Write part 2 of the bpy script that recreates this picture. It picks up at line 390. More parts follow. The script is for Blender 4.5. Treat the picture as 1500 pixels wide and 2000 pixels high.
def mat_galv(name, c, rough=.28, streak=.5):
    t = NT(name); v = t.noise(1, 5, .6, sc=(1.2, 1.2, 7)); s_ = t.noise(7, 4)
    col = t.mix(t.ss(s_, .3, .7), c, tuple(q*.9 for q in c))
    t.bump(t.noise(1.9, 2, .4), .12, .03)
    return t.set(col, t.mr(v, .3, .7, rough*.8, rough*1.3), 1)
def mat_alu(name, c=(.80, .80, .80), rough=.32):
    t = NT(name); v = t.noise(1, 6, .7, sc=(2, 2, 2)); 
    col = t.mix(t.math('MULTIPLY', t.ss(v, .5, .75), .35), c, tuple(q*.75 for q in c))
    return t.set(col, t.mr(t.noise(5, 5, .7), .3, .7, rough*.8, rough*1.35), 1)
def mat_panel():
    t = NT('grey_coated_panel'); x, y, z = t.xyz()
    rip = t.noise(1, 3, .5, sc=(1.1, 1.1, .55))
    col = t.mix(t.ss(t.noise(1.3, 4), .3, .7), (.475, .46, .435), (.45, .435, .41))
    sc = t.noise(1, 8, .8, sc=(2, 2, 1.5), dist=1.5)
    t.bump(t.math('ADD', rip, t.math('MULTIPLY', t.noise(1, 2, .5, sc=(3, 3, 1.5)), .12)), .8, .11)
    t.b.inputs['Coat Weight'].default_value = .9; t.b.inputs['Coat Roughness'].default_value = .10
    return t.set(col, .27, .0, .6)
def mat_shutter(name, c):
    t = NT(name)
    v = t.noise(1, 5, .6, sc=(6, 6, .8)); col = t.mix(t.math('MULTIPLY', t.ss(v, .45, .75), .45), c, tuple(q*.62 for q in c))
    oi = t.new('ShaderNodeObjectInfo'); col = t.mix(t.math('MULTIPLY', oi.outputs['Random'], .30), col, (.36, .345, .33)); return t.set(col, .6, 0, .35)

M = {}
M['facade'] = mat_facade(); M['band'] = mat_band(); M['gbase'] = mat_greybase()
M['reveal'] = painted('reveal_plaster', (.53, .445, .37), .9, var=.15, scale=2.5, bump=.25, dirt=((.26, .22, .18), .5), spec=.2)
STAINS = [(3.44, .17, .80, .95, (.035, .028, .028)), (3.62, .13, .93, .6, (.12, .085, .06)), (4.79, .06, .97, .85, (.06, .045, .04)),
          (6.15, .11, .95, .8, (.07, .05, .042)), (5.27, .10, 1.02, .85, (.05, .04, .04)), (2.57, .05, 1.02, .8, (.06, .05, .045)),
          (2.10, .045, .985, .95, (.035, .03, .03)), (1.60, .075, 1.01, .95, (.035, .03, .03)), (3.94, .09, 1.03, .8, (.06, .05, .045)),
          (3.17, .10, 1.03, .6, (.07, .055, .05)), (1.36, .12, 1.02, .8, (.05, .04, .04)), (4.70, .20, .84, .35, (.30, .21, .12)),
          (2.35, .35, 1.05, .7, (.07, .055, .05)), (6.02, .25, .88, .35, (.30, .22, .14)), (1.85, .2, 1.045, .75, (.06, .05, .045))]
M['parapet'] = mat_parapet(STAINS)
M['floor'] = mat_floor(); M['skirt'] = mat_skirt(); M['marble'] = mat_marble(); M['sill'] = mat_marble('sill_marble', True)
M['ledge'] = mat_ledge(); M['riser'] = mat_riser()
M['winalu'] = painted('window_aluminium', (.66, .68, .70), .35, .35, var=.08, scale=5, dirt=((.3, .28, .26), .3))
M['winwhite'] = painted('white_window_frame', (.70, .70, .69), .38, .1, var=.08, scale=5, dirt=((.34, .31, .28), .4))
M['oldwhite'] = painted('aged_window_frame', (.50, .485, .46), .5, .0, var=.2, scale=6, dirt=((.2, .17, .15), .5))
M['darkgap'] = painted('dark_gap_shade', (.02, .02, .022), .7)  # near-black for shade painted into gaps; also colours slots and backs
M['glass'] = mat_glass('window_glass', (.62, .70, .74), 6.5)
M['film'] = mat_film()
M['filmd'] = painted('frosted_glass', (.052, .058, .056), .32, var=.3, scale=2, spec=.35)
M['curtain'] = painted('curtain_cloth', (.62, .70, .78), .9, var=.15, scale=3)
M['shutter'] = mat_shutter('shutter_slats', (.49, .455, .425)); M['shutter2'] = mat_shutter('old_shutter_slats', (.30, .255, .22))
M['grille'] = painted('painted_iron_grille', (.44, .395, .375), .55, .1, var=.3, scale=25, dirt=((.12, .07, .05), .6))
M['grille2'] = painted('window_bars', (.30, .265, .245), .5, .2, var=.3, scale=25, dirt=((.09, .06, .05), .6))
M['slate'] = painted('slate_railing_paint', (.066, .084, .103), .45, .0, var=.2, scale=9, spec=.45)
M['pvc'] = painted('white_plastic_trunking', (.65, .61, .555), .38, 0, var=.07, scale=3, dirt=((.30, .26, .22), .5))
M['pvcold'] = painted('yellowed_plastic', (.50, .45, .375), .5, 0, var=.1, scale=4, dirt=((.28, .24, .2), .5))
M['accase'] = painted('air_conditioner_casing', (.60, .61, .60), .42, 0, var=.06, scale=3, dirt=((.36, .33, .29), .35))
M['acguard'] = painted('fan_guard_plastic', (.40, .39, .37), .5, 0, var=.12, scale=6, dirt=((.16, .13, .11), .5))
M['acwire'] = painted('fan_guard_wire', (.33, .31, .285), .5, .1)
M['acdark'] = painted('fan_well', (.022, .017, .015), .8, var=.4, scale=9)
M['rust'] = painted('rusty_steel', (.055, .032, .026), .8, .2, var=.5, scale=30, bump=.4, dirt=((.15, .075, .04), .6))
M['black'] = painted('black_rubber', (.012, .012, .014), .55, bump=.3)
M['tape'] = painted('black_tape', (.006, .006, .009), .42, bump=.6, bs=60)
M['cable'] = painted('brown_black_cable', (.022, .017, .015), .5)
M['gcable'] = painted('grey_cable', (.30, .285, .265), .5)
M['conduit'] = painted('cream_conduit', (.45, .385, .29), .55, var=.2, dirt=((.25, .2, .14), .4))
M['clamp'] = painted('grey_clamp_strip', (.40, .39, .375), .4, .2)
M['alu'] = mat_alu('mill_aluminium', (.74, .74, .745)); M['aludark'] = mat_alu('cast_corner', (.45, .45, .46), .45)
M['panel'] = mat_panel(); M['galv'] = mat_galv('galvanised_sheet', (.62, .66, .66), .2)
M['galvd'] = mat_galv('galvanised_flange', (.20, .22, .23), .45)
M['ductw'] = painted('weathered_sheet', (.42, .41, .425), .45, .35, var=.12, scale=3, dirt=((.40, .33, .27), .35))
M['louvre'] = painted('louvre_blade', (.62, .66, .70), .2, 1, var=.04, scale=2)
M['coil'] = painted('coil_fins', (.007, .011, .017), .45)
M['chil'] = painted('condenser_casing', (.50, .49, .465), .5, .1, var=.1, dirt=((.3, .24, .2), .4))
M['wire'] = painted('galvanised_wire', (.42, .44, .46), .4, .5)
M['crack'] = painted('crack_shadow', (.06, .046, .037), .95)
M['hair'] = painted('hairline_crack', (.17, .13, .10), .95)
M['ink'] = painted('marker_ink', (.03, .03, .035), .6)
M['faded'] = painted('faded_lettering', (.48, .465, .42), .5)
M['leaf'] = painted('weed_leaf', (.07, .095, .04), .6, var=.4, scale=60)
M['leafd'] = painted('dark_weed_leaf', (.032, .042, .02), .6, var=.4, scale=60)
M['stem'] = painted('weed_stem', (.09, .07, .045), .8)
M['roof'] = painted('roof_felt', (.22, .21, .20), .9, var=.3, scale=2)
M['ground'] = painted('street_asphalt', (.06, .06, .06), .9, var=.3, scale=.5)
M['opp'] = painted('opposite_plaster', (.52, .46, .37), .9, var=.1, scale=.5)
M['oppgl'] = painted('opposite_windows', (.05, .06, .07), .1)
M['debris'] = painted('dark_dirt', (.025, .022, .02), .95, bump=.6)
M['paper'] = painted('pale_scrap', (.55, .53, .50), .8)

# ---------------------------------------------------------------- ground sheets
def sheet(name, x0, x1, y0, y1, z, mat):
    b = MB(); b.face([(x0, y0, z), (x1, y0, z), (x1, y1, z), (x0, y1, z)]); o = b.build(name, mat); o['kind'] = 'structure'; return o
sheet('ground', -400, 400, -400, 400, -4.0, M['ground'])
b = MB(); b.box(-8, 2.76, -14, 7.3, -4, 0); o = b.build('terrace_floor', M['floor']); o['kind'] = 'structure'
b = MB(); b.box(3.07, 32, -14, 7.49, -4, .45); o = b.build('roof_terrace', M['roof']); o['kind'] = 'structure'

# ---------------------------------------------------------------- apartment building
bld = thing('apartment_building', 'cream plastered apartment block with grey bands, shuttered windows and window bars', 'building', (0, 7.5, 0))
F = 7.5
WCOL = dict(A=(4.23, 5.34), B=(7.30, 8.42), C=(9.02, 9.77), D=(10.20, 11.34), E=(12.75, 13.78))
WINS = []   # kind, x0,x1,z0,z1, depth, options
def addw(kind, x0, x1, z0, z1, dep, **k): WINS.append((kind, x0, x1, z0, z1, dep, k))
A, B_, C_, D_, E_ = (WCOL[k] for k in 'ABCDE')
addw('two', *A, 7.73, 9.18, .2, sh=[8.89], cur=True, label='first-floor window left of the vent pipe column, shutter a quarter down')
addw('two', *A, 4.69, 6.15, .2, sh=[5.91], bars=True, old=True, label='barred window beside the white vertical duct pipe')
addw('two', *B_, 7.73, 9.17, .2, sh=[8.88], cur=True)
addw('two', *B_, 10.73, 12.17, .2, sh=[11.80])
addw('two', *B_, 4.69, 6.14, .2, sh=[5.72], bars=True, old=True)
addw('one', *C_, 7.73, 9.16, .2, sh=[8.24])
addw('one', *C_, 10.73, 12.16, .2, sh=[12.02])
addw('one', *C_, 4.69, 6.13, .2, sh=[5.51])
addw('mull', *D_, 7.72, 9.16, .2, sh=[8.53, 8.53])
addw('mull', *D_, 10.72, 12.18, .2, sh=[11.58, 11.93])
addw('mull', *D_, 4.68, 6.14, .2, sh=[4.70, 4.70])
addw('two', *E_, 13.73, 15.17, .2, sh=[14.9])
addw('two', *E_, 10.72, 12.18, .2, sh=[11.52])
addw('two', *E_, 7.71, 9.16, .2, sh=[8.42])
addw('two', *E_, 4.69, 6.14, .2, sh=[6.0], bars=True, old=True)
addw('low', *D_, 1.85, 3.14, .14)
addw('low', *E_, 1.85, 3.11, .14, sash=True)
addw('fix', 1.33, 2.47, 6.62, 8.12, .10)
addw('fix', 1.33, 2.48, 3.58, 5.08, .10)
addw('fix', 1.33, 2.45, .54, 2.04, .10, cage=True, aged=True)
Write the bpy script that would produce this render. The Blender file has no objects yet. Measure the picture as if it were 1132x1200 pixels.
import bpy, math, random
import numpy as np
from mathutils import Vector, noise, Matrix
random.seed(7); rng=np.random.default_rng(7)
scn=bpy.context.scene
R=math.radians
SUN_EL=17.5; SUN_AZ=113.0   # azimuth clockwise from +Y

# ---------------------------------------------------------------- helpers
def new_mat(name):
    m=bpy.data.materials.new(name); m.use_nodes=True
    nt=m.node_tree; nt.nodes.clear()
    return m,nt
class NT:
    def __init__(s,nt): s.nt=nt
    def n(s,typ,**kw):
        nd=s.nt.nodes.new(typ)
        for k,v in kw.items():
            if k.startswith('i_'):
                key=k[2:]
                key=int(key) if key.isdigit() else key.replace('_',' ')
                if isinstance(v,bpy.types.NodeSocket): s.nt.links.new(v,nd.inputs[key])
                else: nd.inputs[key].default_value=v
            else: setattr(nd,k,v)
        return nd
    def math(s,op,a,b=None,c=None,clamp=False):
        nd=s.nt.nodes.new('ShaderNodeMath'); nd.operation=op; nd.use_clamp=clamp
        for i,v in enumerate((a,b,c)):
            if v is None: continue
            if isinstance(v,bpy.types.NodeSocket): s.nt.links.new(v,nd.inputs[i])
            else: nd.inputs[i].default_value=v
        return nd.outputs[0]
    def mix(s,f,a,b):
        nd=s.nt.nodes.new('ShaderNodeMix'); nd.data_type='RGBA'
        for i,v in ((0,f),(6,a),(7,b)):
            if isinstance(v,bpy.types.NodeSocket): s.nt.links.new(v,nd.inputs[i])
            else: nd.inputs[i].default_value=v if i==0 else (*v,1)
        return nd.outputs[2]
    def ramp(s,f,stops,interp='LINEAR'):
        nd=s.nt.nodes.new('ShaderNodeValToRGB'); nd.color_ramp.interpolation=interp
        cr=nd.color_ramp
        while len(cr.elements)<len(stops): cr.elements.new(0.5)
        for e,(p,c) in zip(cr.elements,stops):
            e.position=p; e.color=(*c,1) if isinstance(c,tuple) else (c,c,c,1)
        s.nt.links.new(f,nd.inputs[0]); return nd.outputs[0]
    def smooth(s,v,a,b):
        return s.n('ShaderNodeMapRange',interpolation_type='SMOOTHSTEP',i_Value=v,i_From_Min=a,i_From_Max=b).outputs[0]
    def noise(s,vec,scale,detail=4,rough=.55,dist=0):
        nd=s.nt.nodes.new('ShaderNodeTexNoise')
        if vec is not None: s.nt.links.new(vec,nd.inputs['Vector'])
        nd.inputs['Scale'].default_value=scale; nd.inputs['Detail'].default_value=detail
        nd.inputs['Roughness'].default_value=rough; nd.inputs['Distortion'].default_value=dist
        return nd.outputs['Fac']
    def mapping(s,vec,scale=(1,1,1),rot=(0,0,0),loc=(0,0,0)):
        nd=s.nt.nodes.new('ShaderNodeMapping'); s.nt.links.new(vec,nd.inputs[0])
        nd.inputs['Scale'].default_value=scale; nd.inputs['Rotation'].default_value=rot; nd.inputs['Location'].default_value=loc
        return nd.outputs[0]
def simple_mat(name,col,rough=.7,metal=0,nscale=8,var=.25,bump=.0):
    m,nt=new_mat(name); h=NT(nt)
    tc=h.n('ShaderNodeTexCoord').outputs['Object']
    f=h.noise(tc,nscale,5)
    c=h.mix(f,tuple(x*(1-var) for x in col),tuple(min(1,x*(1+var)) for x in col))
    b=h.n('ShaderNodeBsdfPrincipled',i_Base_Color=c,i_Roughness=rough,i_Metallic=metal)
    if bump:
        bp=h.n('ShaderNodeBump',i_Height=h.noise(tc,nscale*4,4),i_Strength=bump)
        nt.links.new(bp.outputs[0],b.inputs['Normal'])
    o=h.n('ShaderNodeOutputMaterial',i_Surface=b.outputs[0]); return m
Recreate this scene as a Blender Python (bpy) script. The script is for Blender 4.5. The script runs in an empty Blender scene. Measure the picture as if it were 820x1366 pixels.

Problem requirements >>
Search the data for "floor". Copy every line that has it.

Answer to this task >>
M['floor'] = mat_floor(); M['skirt'] = mat_skirt(); M['marble'] = mat_marble(); M['sill'] = mat_marble('sill_marble', True)
b = MB(); b.box(-8, 2.76, -14, 7.3, -4, 0); o = b.build('terrace_floor', M['floor']); o['kind'] = 'structure'
addw('two', *A, 7.73, 9.18, .2, sh=[8.89], cur=True, label='first-floor window left of the vent pipe column, shutter a quarter down')